↓↓↓

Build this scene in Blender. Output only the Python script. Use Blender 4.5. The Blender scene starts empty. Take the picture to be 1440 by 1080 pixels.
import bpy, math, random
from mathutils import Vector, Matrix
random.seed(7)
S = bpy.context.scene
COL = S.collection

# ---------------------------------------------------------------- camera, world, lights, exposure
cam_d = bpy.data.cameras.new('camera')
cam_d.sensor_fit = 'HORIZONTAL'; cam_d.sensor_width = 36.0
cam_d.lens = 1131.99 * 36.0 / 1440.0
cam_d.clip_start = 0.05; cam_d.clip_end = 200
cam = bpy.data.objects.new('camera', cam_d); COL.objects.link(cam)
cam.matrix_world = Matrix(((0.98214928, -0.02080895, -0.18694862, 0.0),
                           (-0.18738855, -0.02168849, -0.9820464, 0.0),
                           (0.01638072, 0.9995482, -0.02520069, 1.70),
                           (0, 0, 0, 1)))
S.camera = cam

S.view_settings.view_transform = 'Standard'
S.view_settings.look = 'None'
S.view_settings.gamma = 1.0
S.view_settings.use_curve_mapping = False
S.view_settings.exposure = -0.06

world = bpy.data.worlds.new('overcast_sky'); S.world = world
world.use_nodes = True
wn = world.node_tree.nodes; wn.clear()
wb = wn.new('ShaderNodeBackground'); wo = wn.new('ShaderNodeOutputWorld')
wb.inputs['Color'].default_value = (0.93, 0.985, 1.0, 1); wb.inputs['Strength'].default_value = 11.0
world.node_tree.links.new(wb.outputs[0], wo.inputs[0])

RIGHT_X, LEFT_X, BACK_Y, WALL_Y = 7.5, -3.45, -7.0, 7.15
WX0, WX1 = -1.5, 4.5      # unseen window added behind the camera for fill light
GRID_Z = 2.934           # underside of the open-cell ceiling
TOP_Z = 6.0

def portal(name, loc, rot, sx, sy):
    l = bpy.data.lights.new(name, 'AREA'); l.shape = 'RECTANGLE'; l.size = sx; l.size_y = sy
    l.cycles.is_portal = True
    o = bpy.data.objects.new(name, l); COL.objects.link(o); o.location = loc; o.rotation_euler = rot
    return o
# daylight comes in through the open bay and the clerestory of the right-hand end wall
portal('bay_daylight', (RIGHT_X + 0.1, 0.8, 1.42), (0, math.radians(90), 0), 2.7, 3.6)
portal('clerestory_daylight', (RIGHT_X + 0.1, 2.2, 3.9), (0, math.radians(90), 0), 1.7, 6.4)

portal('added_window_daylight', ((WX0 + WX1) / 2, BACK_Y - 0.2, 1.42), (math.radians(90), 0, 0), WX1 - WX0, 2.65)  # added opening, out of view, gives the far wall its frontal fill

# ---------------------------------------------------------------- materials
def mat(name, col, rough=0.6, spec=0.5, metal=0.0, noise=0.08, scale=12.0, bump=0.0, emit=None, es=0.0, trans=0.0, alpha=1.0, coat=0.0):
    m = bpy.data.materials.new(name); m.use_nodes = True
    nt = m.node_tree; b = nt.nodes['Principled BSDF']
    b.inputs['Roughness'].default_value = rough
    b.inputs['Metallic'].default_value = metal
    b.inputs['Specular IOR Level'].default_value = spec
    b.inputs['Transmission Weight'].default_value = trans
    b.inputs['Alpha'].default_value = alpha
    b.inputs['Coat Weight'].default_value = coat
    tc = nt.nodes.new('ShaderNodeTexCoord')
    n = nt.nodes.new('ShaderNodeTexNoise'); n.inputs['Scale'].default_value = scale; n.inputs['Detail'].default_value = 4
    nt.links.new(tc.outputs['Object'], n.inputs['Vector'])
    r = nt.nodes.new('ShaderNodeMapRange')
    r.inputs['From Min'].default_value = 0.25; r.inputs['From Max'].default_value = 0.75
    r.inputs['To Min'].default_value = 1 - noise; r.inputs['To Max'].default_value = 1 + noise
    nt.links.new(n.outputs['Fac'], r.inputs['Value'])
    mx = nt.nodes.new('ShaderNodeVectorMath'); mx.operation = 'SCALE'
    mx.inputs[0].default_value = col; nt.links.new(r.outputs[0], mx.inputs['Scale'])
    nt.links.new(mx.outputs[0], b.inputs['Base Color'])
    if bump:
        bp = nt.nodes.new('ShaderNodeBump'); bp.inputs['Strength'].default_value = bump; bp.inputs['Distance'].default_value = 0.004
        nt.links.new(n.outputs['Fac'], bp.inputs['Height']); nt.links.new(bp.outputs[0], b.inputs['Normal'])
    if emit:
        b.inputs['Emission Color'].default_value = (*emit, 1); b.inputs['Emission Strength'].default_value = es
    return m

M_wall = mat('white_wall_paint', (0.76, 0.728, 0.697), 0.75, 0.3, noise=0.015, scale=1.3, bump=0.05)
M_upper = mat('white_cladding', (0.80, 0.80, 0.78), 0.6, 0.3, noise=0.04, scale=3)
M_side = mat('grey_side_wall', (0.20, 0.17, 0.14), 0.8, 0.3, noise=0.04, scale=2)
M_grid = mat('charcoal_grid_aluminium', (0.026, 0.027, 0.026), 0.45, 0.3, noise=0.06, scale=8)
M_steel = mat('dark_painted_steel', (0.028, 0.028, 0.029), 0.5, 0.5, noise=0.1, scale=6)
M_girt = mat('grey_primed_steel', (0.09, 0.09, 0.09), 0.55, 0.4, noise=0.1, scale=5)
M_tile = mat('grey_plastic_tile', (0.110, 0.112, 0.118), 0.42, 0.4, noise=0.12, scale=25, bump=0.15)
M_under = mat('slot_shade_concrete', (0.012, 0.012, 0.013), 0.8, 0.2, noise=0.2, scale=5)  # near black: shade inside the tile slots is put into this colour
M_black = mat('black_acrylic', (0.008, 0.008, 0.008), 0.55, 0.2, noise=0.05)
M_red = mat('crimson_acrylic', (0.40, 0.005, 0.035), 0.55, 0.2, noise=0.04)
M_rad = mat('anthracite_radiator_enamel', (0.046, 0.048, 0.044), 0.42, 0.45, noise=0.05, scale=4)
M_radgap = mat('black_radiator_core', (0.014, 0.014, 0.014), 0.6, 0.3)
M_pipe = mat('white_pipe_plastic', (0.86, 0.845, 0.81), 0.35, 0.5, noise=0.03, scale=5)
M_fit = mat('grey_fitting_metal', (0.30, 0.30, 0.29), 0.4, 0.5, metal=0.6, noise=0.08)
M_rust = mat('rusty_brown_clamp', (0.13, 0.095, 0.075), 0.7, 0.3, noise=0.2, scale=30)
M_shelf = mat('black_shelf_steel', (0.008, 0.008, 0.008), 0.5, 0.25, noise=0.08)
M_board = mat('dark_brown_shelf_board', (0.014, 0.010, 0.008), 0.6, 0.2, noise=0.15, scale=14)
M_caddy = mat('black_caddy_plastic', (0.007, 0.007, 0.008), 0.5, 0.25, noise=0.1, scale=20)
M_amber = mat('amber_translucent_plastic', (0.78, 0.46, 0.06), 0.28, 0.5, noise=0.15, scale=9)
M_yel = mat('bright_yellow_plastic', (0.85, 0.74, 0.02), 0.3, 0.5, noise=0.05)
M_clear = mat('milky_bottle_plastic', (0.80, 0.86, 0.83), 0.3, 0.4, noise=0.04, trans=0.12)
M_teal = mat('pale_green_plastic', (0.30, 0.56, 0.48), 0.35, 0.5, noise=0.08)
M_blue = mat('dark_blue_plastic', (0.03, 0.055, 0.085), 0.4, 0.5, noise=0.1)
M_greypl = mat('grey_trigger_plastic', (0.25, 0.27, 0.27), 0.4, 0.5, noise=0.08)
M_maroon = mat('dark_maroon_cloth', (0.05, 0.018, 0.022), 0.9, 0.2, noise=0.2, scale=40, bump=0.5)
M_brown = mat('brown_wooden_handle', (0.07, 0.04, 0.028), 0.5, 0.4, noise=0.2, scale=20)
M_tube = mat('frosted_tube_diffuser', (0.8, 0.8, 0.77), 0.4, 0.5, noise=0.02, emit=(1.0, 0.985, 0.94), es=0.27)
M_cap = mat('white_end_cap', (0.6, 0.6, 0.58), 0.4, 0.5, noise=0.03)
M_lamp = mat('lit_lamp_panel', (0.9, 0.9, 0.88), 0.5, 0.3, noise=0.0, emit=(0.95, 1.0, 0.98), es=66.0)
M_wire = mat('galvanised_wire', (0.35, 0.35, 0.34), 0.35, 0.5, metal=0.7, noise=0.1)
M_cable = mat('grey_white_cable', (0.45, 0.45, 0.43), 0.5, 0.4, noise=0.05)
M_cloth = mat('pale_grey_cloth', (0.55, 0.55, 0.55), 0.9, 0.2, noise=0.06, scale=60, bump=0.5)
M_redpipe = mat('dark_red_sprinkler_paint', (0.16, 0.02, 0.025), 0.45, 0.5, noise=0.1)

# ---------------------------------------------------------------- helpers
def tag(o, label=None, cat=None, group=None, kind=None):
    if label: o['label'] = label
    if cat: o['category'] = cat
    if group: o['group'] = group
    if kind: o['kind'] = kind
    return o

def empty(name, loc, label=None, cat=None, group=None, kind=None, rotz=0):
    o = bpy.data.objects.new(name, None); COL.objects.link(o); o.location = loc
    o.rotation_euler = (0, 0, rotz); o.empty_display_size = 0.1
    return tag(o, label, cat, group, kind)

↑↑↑

*Written request*. Reprint the data above from the opening line to the line holding "TOP_Z = 6.0", inclusive, and nothing else.

*Written answer*.
Build this scene in Blender. Output only the Python script. Use Blender 4.5. The Blender scene starts empty. Take the picture to be 1440 by 1080 pixels.
import bpy, math, random
from mathutils import Vector, Matrix
random.seed(7)
S = bpy.context.scene
COL = S.collection

# ---------------------------------------------------------------- camera, world, lights, exposure
cam_d = bpy.data.cameras.new('camera')
cam_d.sensor_fit = 'HORIZONTAL'; cam_d.sensor_width = 36.0
cam_d.lens = 1131.99 * 36.0 / 1440.0
cam_d.clip_start = 0.05; cam_d.clip_end = 200
cam = bpy.data.objects.new('camera', cam_d); COL.objects.link(cam)
cam.matrix_world = Matrix(((0.98214928, -0.02080895, -0.18694862, 0.0),
                           (-0.18738855, -0.02168849, -0.9820464, 0.0),
                           (0.01638072, 0.9995482, -0.02520069, 1.70),
                           (0, 0, 0, 1)))
S.camera = cam

S.view_settings.view_transform = 'Standard'
S.view_settings.look = 'None'
S.view_settings.gamma = 1.0
S.view_settings.use_curve_mapping = False
S.view_settings.exposure = -0.06

world = bpy.data.worlds.new('overcast_sky'); S.world = world
world.use_nodes = True
wn = world.node_tree.nodes; wn.clear()
wb = wn.new('ShaderNodeBackground'); wo = wn.new('ShaderNodeOutputWorld')
wb.inputs['Color'].default_value = (0.93, 0.985, 1.0, 1); wb.inputs['Strength'].default_value = 11.0
world.node_tree.links.new(wb.outputs[0], wo.inputs[0])

RIGHT_X, LEFT_X, BACK_Y, WALL_Y = 7.5, -3.45, -7.0, 7.15
WX0, WX1 = -1.5, 4.5      # unseen window added behind the camera for fill light
GRID_Z = 2.934           # underside of the open-cell ceiling
TOP_Z = 6.0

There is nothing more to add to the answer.